■ **What you need to do**: Report every line from the material that contains the word "pixels".
#### Raw data ####
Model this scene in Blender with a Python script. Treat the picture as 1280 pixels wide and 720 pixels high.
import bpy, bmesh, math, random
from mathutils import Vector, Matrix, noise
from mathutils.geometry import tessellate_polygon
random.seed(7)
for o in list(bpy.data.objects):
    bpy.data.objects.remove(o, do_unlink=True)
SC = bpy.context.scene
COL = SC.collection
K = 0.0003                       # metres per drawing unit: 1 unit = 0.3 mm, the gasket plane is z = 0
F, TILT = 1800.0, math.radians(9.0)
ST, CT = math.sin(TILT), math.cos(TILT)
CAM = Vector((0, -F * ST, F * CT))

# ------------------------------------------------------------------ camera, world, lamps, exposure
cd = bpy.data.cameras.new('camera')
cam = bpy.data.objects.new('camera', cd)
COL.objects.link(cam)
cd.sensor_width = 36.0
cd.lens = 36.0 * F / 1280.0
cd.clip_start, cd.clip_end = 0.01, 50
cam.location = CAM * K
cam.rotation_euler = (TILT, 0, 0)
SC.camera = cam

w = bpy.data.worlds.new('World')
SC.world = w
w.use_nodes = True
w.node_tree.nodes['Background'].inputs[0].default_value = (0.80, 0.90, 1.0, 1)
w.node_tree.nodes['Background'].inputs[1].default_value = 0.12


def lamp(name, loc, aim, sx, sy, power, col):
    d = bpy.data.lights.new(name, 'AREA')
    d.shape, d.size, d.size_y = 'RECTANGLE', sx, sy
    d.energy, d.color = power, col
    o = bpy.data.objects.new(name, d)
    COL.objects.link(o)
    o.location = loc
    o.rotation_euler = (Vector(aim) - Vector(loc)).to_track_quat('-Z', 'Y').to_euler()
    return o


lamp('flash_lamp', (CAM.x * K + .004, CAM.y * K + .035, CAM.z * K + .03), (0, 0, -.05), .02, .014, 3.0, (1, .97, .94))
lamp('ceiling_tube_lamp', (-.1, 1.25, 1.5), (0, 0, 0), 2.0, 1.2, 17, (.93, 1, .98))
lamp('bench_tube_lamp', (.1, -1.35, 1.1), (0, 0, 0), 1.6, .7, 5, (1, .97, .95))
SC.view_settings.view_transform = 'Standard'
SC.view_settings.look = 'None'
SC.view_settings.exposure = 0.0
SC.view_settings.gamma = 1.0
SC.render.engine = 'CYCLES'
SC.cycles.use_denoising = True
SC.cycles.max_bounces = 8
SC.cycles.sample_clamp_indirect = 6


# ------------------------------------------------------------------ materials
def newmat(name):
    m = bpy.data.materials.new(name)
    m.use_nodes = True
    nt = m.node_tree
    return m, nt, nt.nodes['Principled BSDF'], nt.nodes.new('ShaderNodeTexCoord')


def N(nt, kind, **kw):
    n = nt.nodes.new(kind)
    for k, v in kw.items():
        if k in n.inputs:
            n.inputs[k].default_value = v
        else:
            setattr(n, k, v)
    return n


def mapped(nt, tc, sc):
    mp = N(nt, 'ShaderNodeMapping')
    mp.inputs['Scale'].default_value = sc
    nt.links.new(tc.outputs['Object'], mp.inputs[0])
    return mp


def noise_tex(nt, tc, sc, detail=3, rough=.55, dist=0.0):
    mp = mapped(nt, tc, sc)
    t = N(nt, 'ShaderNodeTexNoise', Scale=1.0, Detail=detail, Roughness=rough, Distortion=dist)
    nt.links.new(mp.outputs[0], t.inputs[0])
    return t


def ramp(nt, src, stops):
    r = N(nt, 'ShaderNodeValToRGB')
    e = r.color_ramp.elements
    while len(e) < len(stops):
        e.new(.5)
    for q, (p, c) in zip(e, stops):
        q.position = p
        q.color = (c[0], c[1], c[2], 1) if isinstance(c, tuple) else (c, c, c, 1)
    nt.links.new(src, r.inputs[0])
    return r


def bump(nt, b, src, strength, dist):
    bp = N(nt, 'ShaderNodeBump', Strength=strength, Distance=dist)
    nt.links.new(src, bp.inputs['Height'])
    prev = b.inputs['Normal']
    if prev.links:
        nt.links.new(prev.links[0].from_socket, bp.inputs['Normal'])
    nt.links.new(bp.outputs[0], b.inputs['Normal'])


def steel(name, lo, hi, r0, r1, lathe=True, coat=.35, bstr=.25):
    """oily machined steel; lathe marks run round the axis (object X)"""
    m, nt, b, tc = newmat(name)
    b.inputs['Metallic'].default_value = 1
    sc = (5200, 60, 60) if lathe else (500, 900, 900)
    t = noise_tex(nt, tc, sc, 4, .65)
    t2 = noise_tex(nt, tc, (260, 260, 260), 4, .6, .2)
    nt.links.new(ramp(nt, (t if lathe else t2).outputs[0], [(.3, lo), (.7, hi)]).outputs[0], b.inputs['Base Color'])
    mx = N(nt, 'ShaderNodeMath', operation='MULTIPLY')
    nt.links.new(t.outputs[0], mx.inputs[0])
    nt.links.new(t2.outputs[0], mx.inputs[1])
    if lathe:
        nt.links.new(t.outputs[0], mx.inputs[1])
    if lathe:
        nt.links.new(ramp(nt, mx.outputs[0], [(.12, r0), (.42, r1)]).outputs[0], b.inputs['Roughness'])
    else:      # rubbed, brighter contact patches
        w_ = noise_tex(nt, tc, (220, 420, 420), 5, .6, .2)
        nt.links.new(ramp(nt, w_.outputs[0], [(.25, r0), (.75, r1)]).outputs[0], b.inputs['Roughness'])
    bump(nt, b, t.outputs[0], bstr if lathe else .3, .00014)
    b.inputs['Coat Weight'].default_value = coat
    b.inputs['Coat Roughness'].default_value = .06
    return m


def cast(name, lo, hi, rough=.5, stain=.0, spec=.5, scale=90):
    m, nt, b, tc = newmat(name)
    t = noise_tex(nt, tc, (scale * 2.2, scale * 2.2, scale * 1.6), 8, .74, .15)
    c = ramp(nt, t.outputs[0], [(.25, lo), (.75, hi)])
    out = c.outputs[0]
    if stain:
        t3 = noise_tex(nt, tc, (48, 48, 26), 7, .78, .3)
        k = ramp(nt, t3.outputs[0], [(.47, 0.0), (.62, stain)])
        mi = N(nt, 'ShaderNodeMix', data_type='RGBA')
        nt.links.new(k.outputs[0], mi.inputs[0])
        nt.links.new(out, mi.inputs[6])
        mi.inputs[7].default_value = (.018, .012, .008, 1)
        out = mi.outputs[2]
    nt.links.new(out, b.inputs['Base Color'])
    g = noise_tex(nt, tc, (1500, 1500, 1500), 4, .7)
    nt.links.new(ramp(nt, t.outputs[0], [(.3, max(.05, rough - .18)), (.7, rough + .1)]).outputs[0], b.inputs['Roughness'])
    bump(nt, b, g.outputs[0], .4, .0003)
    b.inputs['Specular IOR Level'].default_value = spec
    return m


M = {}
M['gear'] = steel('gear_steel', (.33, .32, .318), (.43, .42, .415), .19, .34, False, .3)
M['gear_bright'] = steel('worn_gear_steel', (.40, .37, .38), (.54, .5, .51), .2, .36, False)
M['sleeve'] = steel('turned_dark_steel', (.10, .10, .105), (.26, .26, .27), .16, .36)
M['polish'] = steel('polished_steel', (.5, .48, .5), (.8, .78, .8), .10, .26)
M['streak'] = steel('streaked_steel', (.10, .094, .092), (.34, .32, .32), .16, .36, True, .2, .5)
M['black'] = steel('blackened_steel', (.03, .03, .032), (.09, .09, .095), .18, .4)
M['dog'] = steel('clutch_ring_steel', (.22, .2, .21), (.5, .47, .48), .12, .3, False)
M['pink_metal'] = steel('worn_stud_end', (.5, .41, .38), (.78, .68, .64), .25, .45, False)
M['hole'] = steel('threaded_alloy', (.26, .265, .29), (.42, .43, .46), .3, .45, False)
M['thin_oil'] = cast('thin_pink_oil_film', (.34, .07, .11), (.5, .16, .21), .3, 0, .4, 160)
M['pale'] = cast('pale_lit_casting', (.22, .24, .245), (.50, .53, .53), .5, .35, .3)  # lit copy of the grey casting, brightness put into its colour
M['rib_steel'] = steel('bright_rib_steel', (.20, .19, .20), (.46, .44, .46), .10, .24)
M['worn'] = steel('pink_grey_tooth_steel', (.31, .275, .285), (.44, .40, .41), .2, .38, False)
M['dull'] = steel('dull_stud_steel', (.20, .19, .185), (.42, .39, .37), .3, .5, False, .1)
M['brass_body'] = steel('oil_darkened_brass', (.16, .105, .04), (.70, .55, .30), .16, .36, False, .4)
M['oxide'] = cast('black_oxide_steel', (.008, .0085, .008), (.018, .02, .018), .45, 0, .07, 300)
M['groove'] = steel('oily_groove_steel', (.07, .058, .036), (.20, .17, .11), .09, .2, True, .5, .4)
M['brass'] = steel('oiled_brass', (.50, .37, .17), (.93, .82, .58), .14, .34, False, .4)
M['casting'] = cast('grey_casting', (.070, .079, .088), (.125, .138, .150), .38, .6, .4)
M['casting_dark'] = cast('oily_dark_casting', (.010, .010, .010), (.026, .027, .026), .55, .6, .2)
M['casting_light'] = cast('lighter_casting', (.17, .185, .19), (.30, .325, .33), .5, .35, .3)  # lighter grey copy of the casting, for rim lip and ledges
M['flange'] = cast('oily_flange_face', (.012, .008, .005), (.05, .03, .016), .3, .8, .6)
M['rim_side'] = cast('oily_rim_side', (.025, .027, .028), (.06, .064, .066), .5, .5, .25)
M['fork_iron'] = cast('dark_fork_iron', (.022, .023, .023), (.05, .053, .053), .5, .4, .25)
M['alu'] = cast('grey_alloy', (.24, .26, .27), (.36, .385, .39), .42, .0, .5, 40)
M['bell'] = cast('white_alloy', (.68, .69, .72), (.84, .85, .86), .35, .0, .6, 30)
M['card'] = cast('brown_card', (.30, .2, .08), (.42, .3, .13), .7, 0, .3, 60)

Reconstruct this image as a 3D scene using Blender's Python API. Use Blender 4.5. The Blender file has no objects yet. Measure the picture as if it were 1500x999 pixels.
####
■ **Written response**:
Model this scene in Blender with a Python script. Treat the picture as 1280 pixels wide and 720 pixels high.
Reconstruct this image as a 3D scene using Blender's Python API. Use Blender 4.5. The Blender file has no objects yet. Measure the picture as if it were 1500x999 pixels.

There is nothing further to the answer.